Experimental analysis of dropwise condensation heat transfer on a finned tube: Impact of pitch size

Abstract

Condensation is one of the essential processes in diverse industries due to its widespread use in various industrial applications such as power generation, water desalination, and air conditioning. Much research has been conducted to achieve better efficiencies and better heat transfer performances in condensers in the past decades. Condensation is divided into dropwise and filmwise based on the surface free energy, surface roughnesses, and condensate characteristics.

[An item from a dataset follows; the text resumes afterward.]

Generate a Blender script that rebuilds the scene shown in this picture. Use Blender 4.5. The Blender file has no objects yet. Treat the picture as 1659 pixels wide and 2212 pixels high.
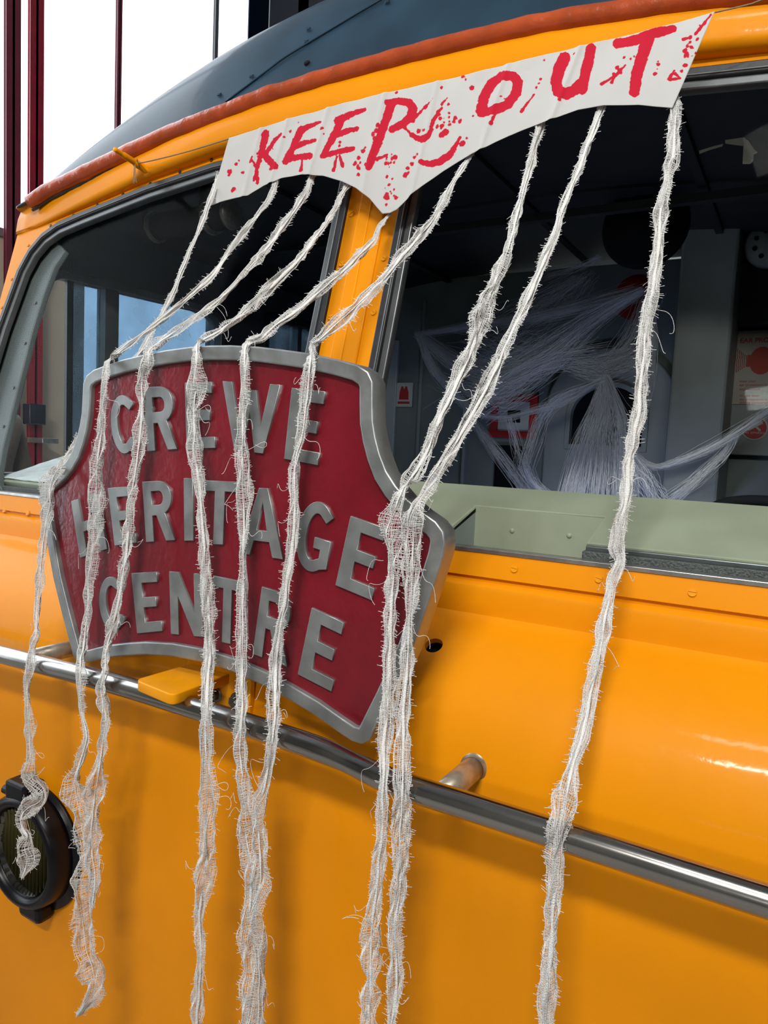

This study investigated the influence of the 1-Octadecanethiol coating on vertically grooved copper tube’s condensation heat transfer characteristics. The hydrophobic surfaces have been created using self-assembled monolayers (SAMs) on the pure copper tubes (99.9% Cu). Moreover, four different pitch sizes of 1.5, 2, 2.5, and 3.5 mm have been implemented on the surface. Finally, the heat flux and the heat transfer coefficient as functions of logarithmic mean temperature difference are reported in the result section. For validation, the results obtained from the experiment were compared with available data in the literature, and an acceptable agreement was achieved. According to the results, it was found that the 1.5-mm pitch size has the highest heat flux, and the 3.5-mm pitch size has the lowest heat flux. Additionally, it can be inferred that the maximum heat flux of 696.71 kW/m2 was attributed to the 1.5-mm pitch size for logarithmic mean temperature differences of 64.3 K, which is approximately 1.24 times higher compared to the plain tube.